**Written request**
Reproduce exactly the lines below, from the first through the one containing "fg('coca_seedling',-4.2,11.,.6,.35,4,42,.07,nb=6)", and nothing more.

# Source data start

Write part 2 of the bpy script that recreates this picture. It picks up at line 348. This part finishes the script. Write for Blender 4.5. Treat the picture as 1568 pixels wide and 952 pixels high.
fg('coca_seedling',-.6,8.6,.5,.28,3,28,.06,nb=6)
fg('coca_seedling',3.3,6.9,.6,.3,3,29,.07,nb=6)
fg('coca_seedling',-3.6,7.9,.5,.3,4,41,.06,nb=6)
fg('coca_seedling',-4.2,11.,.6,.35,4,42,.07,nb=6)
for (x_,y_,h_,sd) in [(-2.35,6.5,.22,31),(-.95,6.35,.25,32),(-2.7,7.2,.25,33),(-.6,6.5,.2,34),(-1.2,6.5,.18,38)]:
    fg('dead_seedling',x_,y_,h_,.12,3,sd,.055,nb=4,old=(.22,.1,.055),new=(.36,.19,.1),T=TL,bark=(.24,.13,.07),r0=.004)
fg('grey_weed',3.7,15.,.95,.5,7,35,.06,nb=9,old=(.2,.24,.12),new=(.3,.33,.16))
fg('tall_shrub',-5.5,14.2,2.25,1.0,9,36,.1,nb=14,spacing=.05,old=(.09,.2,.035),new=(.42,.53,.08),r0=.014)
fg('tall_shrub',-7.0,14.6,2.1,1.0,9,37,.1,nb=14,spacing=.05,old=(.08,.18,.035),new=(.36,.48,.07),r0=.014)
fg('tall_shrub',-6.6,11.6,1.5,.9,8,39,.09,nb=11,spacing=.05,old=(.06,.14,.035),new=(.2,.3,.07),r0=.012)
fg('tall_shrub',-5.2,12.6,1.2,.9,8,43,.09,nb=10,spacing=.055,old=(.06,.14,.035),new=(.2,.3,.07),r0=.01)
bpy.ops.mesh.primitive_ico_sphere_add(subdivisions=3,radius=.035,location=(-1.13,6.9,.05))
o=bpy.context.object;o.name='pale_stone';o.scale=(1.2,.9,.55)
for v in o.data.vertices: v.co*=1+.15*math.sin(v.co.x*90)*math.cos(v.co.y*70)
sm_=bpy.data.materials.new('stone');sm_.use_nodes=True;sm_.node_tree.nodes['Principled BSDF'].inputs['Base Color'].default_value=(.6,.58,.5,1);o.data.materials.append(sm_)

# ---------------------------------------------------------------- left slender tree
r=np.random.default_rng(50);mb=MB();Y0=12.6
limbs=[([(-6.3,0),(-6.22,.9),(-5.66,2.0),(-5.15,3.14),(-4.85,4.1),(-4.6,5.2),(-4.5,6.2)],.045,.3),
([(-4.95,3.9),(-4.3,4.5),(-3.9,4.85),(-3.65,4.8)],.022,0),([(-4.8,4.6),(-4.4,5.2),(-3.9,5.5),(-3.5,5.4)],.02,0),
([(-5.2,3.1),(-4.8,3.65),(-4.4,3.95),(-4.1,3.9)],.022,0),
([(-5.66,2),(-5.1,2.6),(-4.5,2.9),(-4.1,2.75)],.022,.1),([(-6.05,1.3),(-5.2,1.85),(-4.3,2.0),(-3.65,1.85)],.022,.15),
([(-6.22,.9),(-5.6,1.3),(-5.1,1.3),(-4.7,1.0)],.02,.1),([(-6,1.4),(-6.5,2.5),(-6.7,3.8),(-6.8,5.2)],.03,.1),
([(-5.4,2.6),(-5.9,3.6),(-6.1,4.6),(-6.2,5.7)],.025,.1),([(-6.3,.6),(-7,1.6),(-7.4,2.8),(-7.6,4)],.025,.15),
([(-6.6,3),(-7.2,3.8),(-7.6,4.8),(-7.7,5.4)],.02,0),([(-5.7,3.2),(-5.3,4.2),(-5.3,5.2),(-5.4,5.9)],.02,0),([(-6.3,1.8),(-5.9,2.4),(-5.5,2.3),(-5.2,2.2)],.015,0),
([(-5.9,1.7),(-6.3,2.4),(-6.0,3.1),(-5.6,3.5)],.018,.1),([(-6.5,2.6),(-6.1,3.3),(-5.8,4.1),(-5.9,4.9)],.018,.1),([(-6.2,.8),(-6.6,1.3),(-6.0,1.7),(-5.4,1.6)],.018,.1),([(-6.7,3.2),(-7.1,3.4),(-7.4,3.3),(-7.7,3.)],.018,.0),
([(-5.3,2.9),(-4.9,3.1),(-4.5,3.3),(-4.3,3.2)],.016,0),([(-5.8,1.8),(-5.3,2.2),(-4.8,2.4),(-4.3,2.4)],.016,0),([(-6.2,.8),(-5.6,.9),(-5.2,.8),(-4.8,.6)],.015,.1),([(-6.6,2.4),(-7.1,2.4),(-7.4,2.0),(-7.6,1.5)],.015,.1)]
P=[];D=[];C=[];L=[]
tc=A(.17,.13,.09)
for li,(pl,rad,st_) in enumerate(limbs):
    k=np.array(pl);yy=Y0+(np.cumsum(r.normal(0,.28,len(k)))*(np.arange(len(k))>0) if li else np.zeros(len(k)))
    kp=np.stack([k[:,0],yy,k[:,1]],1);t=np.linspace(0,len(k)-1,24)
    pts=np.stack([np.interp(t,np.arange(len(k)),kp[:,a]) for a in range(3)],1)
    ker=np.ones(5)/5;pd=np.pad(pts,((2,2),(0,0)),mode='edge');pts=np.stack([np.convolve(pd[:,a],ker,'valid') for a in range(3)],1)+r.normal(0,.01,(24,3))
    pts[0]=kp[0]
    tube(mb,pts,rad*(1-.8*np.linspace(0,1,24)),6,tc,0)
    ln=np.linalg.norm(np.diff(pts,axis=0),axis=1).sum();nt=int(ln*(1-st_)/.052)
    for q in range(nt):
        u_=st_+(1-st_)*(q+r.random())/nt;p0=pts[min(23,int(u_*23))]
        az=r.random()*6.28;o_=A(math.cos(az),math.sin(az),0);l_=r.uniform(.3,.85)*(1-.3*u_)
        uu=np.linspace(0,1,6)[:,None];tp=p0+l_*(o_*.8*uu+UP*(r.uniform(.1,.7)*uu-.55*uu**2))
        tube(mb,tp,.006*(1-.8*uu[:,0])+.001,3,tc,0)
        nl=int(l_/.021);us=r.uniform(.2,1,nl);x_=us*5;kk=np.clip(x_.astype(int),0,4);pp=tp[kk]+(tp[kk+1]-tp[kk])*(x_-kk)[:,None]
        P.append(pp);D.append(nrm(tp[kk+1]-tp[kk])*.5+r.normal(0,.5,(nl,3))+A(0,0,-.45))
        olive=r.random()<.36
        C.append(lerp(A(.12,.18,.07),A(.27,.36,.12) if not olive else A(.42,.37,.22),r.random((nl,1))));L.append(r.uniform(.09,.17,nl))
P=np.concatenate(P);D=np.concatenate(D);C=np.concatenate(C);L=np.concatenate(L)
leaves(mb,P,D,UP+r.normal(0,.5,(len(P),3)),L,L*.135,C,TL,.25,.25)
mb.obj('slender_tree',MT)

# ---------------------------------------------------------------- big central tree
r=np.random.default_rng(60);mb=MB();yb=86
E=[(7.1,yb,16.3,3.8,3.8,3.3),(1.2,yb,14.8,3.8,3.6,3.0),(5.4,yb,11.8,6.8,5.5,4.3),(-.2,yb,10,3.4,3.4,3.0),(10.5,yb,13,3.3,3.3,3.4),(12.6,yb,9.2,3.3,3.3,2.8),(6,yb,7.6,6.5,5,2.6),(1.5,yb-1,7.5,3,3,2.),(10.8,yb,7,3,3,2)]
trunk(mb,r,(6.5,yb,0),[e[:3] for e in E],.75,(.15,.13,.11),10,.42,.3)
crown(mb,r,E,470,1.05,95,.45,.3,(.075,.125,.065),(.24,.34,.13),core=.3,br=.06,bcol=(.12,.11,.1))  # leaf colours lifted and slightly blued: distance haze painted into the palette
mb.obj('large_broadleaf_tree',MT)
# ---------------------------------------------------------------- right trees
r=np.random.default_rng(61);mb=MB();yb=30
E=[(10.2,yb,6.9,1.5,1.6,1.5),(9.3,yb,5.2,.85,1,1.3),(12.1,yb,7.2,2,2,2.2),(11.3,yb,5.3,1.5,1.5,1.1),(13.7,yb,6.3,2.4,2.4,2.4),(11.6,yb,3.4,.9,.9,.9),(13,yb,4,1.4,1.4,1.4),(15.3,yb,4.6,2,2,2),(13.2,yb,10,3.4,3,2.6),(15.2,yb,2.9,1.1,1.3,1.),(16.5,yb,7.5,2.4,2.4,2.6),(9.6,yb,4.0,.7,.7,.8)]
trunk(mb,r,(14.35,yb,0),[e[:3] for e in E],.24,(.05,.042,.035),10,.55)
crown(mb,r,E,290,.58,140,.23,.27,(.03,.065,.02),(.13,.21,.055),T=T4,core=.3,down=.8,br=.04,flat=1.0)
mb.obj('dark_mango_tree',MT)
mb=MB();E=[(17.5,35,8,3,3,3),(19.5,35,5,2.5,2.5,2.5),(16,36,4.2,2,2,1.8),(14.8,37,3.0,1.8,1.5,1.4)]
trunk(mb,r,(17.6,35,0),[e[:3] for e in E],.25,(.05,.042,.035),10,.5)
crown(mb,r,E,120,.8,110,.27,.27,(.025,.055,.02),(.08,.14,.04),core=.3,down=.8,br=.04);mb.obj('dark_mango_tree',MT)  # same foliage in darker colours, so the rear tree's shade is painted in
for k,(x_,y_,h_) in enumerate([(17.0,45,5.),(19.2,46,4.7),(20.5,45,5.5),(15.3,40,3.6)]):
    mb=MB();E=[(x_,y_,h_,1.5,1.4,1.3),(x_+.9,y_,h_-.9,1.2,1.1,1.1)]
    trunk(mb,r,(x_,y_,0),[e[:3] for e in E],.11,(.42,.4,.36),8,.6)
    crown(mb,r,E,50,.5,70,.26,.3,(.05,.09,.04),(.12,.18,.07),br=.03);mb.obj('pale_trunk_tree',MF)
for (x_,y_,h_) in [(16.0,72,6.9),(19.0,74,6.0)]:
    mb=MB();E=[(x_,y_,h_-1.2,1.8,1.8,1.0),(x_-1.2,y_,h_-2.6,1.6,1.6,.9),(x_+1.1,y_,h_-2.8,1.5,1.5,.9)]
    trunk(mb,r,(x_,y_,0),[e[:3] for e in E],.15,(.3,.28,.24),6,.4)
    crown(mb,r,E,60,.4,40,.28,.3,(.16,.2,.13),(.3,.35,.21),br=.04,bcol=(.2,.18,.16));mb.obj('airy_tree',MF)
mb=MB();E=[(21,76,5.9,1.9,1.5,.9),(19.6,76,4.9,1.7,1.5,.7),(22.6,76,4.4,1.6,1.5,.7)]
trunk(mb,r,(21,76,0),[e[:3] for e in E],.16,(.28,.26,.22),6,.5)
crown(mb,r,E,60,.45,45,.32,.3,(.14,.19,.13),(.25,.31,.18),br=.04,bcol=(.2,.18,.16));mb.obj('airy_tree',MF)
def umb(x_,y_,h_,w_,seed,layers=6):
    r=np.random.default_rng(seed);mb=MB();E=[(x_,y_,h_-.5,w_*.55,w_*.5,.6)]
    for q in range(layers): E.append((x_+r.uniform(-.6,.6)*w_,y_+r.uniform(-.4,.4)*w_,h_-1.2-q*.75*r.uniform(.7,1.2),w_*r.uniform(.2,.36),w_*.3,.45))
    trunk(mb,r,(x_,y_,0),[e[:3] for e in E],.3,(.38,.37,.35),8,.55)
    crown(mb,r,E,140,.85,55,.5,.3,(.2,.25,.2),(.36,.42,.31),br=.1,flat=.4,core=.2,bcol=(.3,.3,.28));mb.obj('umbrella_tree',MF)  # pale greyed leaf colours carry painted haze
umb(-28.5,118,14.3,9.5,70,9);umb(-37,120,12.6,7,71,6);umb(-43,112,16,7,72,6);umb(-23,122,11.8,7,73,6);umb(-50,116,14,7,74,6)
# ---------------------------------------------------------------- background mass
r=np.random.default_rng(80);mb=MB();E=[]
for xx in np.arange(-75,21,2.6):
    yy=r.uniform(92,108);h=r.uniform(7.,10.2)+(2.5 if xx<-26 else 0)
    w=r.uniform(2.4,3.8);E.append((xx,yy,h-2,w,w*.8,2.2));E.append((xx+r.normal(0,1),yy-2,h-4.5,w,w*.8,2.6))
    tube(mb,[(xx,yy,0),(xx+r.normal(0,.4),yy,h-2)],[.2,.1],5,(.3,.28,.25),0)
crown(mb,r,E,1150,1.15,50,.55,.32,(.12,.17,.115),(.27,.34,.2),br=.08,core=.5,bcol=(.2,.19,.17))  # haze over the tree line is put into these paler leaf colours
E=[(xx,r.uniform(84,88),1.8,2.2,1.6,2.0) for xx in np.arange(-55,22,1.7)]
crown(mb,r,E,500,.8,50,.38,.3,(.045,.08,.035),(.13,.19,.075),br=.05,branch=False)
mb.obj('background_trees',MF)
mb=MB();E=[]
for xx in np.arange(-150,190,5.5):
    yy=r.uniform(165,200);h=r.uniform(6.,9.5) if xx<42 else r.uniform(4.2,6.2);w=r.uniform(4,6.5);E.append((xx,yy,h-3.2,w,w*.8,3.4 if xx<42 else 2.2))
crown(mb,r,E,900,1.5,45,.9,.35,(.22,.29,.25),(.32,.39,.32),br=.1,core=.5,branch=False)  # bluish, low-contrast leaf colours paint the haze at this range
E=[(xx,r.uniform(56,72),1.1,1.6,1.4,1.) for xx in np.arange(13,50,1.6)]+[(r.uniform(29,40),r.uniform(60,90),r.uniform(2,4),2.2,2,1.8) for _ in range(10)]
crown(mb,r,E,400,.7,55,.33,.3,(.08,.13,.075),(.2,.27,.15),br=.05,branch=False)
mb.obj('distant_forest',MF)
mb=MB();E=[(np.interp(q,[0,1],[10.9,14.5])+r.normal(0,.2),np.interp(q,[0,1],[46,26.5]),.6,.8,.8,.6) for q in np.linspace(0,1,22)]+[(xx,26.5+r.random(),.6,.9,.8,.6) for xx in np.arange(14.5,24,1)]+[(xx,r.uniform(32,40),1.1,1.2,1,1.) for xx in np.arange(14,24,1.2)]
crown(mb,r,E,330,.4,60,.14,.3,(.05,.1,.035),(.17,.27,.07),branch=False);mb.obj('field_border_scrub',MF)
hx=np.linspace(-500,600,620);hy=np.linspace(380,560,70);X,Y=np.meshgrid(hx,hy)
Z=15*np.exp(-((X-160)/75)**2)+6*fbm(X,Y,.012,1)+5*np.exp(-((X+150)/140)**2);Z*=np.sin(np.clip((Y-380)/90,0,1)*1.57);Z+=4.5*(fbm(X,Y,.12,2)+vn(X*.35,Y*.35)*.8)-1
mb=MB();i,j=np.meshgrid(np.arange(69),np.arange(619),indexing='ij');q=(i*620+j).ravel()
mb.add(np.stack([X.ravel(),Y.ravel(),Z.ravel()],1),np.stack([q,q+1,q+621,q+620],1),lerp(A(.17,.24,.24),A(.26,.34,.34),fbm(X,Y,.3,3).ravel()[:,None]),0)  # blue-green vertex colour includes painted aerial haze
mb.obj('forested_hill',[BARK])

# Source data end

**Output of the exercise**
Write part 2 of the bpy script that recreates this picture. It picks up at line 348. This part finishes the script. Write for Blender 4.5. Treat the picture as 1568 pixels wide and 952 pixels high.
fg('coca_seedling',-.6,8.6,.5,.28,3,28,.06,nb=6)
fg('coca_seedling',3.3,6.9,.6,.3,3,29,.07,nb=6)
fg('coca_seedling',-3.6,7.9,.5,.3,4,41,.06,nb=6)
fg('coca_seedling',-4.2,11.,.6,.35,4,42,.07,nb=6)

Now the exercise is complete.